Soft power off is just your standard Windows shutdown procedure. The confusion most have is that they assume windows is off, by whatever means, therefore the pc is off. It isn't. The pc is in a Standby state. That's a low power mode, the pc being a separate entity to the OS. Your motherboard, the USB ports, even the mouse and keyboard and Lan can all remain active, with the OS shut down. The blinking lights on the network port are ping traffic signals from your ISP. All those lights mean is the router checking for connection and getting a positive answer. It's the kid in the backseat asking 'are we there yet?' and mom in the front seat answering 'No'....

I thought that XMP store the optimal values for RAM timings and there will be no need for memory training.
XMP is eXtreme Memory Profile. It's a generic setting for that entire series of ram, so regardless of which actual ram stick is used is used, every stick in that model will have the same results. Silicon is very susceptible to the Lottery, there's always tiny differences and some silicon inevitably works better, or OC's better, or worse. So the XMP is set to cover All, the good, the bad and the ugly.
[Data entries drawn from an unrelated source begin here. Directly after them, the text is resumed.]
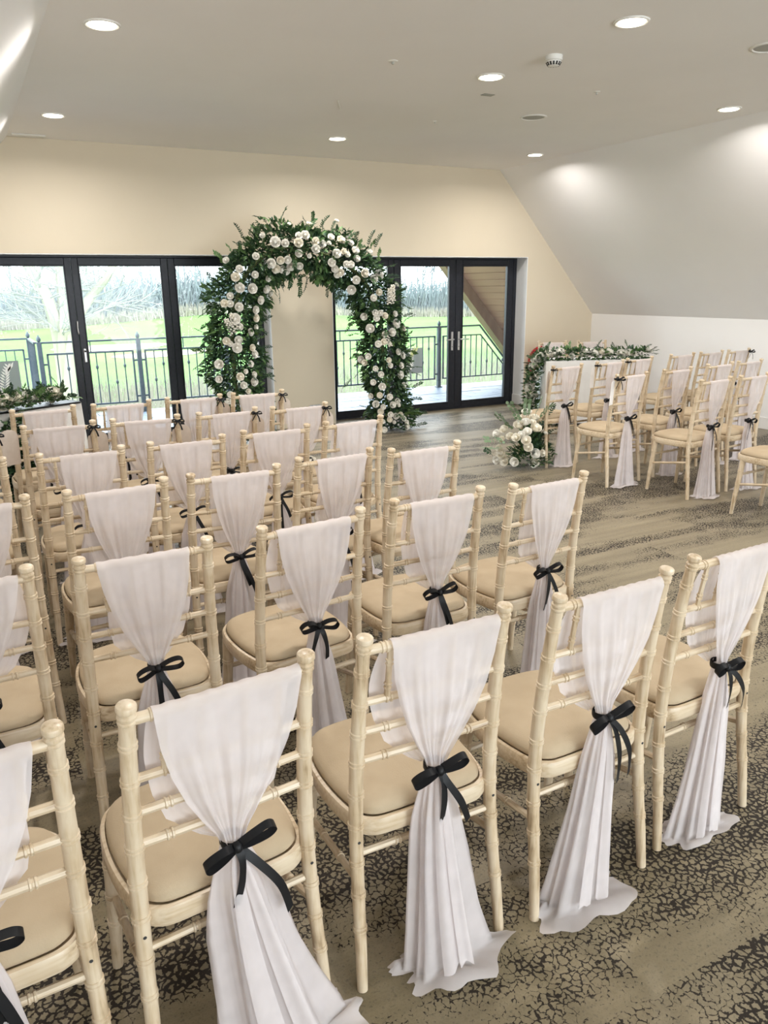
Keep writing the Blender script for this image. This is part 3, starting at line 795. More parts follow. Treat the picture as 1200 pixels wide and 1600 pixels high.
def chair(x, y, deg, label, group):
    a = radians(deg)
    t = thing('banquet_chair', label, 'chair', (x, y, 0), a, group)
    for n_, k_ in CPARTS: link(n_, CH[k_], t)
    for sg in (-1, 1):
        px, py = post_xy(.405); link('screw_head', CH['screw'], t, (sg * px, py - .0172, .405))
    return t

# ------------------------------------------------------------------ sashes
ZK_ = .570                                    # height of the knot
def drape(seed, off=.02, w0=.135, sway=(.0, .03), hem=1.0, puddle=.08, inner=-.03, asym=.0):
    rg = random.Random(seed); m = MB()
    yr = post_xy(RZ[0])[1] - .005; zr = RZ[0] + .002; rr = .0135
    U = 56; ph = [rg.uniform(0, 6.28) for _ in range(8)]
    nf = rg.choice((3, 4, 4))
    def crease(x): return 1 - abs(sin(x)) ** .7 * 1.6
    def fold(u, s):
        v = u + .03 * sin(2 * pi * u + ph[3]) * s
        return .62 * crease(pi * nf * v + ph[0] + .5 * s) + .30 * sin(2 * pi * (nf * 1.6) * v + ph[1] - .8 * s) + .16 * sin(2 * pi * (nf * 3.1) * v + ph[2])
    hw = [(0, 1), (.2, .94), (.4, .82), (.6, .64), (.78, .42), (.9, .25), (1, .155)]
    rows = []
    # inner panel from the knot up to the rail
    hi = [(0, 1), (.3, .98), (.6, .92), (.8, .80), (.92, .52), (1, .16)]
    for i in range(20, -1, -1):
        s = i / 20; row = []
        for j in range(U + 1):
            u = j / U; h = w0 * interp(hi, s); cx = off + (inner * sin(pi * min(1, s * 1.1)) if s < .95 else 0) * (1 - s) ** .3
            cx = cx * (1 - s ** 3)
            z = zr - .004 - s * (zr - .004 - ZK_)
            yy = post_xy(z)[1] + .021 + .006 * fold(u + .3, s) * min(1, s * 4) - .03 * sstep(.85, 1, s)
            row.append((cx + (2 * u - 1) * h, yy, z))
        rows.append(row)
    for k_ in range(1, 8):                     # over the rail
        a = pi * k_ / 8; row = []
        for j in range(U + 1):
            u = j / U; row.append((off + (2 * u - 1) * w0 * (1 + .0 * u) + .002 * sin(40 * u), yr + cos(a) * rr, zr + sin(a) * (rr + .0012 * (1 + sin(2 * pi * nf * 2 * u + ph[3])))))
        rows.append(row)
    for i in range(0, 31):
        s = i / 30; row = []
        for j in range(U + 1):
            u = j / U; h = w0 * interp(hw, s) * (1 + asym * (2 * u - 1) * sin(pi * s))
            z = zr - .004 - s * (zr - .004 - ZK_)
            A = .0035 + .0145 * sstep(.03, .5, s)
            yb = yr - rr - .001 + (post_xy(ZK_)[1] - .030 - (yr - rr)) * s * (1 - .0 * s)
            yb = min(yb, post_xy(z)[1] - .014)
            bulge = -.012 * sin(pi * s) * (1 - (2 * u - 1) ** 2) - .012 * sstep(.85, 1, s) * (1 - (2 * u - 1) ** 2)
            row.append((off * (1 - s) + (2 * u - 1) * h, yb - abs(A) * (.55 + .5 * fold(u, s)) + bulge, z))
        rows.append(row)
    m.loft(rows, caps=False, closed=False)
    # gathered tail below the knot: a pleated tube that spills on the floor
    N = 72; np_ = rg.choice((5, 6, 7)); yk = post_xy(ZK_)[1] - .036; rows = []
    hx = [(0, .020), (.06, .030), (.2, .048), (.5, .064), (.8, .084), (1, .100)]
    hy = [(0, .016), (.06, .020), (.2, .025), (.5, .030), (.8, .038), (1, .046)]
    edge = [1 + .35 * sin(2 * a_ + ph[4]) + .25 * sin(3 * a_ + ph[5]) for a_ in [2 * pi * j / N for j in range(N)]]
    TS = [0, .03, .06, .1, .15, .22, .3, .38, .46, .55, .63, .71, .79, .86, .92, .96, 1.0]
    for s in TS:
        row = []
        for j in range(N):
            a = 2 * pi * j / N
            A = .12 + .40 * sstep(.0, .35, s)
            g = 1 + A * (.62 * (1 - 1.5 * abs(sin(np_ * .5 * a + ph[6] + .5 * s)) ** .8) + .35 * sin((np_ * 2 + 1) * a + ph[7]) * (.4 + .6 * sin(a + ph[2])))
            x = sway[0] * s ** 1.4 + interp(hx, s) * hem * g * cos(a); yy = yk - sway[1] * s ** 1.2 + interp(hy, s) * hem * g * sin(a)
            row.append((x, yy, max(.006, ZK_ - s * (ZK_ - .012))))
        rows.append(row)
    last = rows[-1]; cx, cy = sway[0], yk - sway[1]
    for q in (.3, .65, 1.0):
        row = []
        for j in range(N):
            a = 2 * pi * j / N; x, yy, z = last[j]
            dx, dy = x - cx, yy - cy; l = sqrt(dx * dx + dy * dy) + 1e-6
            e = puddle * q * max(.15, edge[j]) * (.45 + .45 * (dy < 0) + .4 * abs(dx) / l)
            lift = .018 * max(0, sin(3 * a + ph[1])) * sin(pi * min(1, q * .9))
            row.append((x + dx / l * e, yy + dy / l * e * (1.0 if dy < 0 else .25), .008 + lift + .004 * sin(np_ * 2 * a) * q * .5 + .002))
        rows.append(row)
    m.loft(rows, caps=False)
    # two free panel edges lying over the gathered tail
    for side in (-1, 1):
        rows = []; w1 = rg.uniform(.034, .050); xo = side * rg.uniform(.012, .040)
        for s in TS:
            row = []
            for j in range(9):
                u = j / 8 * 2 - 1
                x = sway[0] * s ** 1.4 + xo * (s ** .6) * 1.1 * hem + u * w1 * (.22 + .78 * s ** .7) * .55 * hem
                yy = yk - sway[1] * s ** 1.2 - (interp(hy, s) * hem * (1.10 + .14 * sin(2.3 * u + ph[4] + side)) + .008 * s + .006 * (1 - u * u))
                zb = max(.010 + .012 * (1 + sin(2 * u + ph[5] + side)), ZK_ - s * (ZK_ - .014))
                row.append((x, yy, zb))
            rows.append(row)
        m.loft(rows, caps=False, closed=False)
    return m.mesh('sash_drape', M['chiffon'], True, 180)

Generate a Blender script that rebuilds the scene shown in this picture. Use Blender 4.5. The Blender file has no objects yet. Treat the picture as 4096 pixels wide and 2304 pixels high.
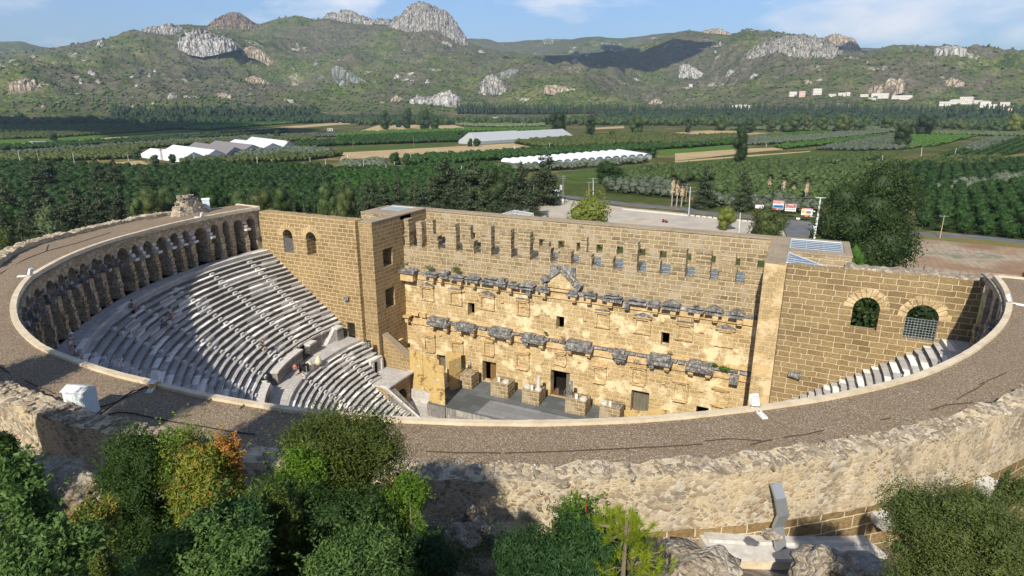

By that alone, it's impossible to Optimize. The XMP settings are not optimal in any way, they are generic for a reason. It's an OC value every stick can deal with, as tested by the factory. Inevitably that means it's possible to tweak your ram for better timings, but possible is not probable. You may have Golden silicon that'll get much better timings, or Lead silicon that'll barely work with the XMP settings as is.

Memory training is two-fold process. It's the bios reading the settings as is, attempting to set them and if they work bios moves on to the next instruction. If the settings are not stable as tested, bios will try them again, and again, just in case there was an error in testing, and if that all fails, bios will revert to the last known viable settings. If there are no last known settings, bios will either revert to complete default settings or toss up an error led and quit trying.

Apart from Ryzen AM5, memory training is basically bios adjusting to whether the memory controller can deal with the ram timings as set or if it has to go worse in order to work. Only AM5 goes in the other direction by actively changing the timings in order to get better performance.

Ryzen 1/2/3 have issues with 4 sticks, only 5/7 doesn't. Ryzen 1 are lucky to get anything beyond 2133MHz, Ryzen 2 might get to 2666MHz, Ryzen 3 maybe gets 3200 if Samsung B-die, normally 2933MHz is top. And that can be depending on the ram, whether it's single rank or dual rank (not to be confused with single/dual channel). That's a cpu chipset limitation in the memory controller as dealing with infinity fabric.

When mixing ram kits of Any sort, there's only 3 possible outcomes. It works, it works with adjustments, it doesn't work. That's it. If you have to adjust any 1 thing to get it to work, you are in catagory #2. That could mean adjusting timings, adjusting ram voltages, memory controller voltages, cpu OC, i/o voltages and more.